The Acting American Representative to the French Committee of National Liberation at Algiers (Chapin) to the Secretary of State

1584. From Murphy. During the course of Monday’s83 debate in the Consultative Assembly in Algiers, Costa, a member from Tunisia, asked that additional information be furnished the Assembly regarding the Clark–Darlan “agreements”.84

General de Gaulle who was present made the following statement in reply:

“Will you permit me to say a word regarding the Darlan–Clark agreement? I wish to say publicly that France does not consider herself bound in the least by arrangements which may have been [Page 686] made by the Allied military authorities on one hand and by Darlan on the other.

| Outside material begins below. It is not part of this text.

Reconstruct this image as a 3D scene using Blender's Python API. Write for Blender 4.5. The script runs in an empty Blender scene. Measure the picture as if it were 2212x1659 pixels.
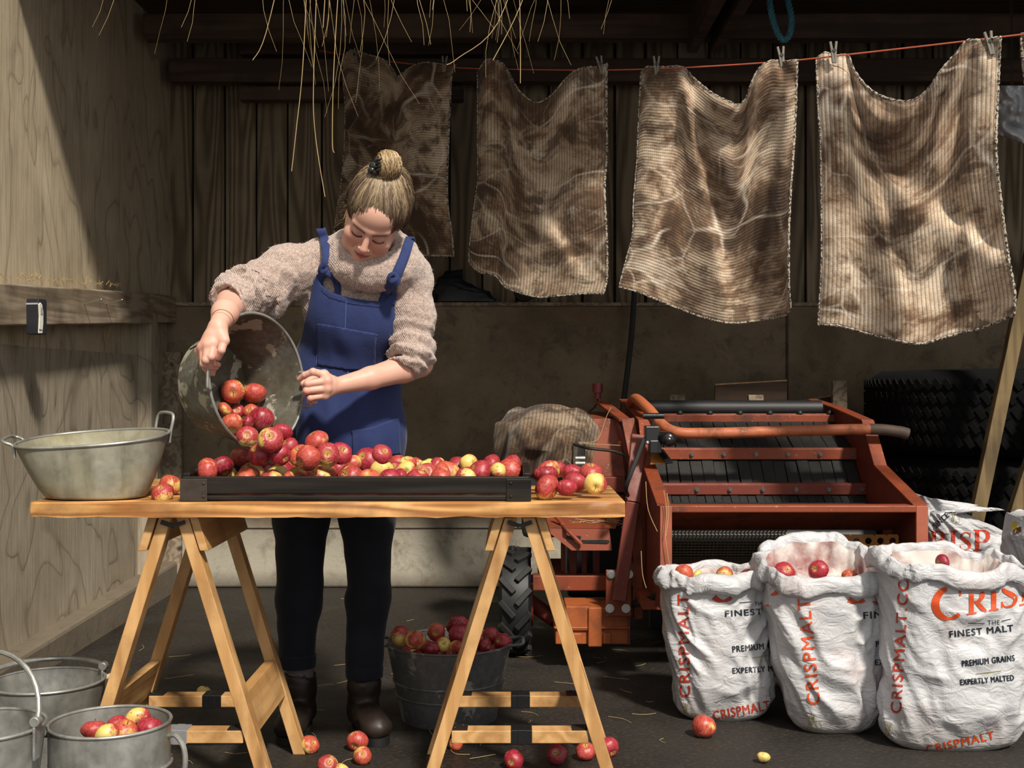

“As a matter of fact time has passed, and many de facto changes—a de facto situation then existed—have now taken place in the functioning of what I still hear called, I don’t know why, the Darlan–Clark ‘agreements’.”

The foregoing, read in the light of a resolution unanimously adopted by the Assembly at the end of the session, expressing the wish that the French Committee of National Liberation officially assume the title of “Provisional Government of the French Republic” has evoked considerable interest. As the Department is aware, the provisions of the Clark–Darlan agreement of November 22, 1942 provide bases on which Allied military operations in French North Africa are conducted. Conversations with the French looking to a revision of this agreement have been in course during the past several months. It is my understanding that the President and the Department desire that these negotiations be kept on a military level as a matter resting in the discretion of the Supreme Allied Commander, Mediterranean Theatre.

One interpretation of General de Gaulle’s public declaration made locally is that of a unilateral denunciation of an obligation. I have discussed this question with AFHQ (General Sir Henry Maitland Wilson left last evening for Italy) and it will be the subject of further discussion at today’s meeting of the political committee. I feel that we should, on the political level, choose to ignore the statement as an expression of de Gaulle’s personal opinion made without reflection during the course of debate. Macmillan and I agree that the best procedure would be for the Chief of Staff AFHQ to call in the French Chief of Staff, Béthouart, and inform him that we assume that this public declaration contemplates no change in the existing status and that it is also assumed that the provisions of the Clark–Darlan Agreement remain in full force and effect until they are revised by mutual consent.

As the Department may know, an Anglo-American French Committee has been considering over a period of months in that connection the revision of the agreement, and with the return of General Richmond, Judge Advocate, from Washington this week the conversations will be resumed.

When they have been concluded, the question of a signature will arise. The French undoubtedly will wish to treat the matter on a government level, but I assume that our position remains unchanged and that the Department will wish signature to be made in behalf of the United States and Great Britain by the Supreme Allied Commander, Mediterranean Theatre. [Murphy.]

Chapin
  1. May 15.
  2. For text of the Clark–Darlan Agreement signed at Algiers November 22, 1942, see Foreign Relations, 1942, vol. ii, p. 453.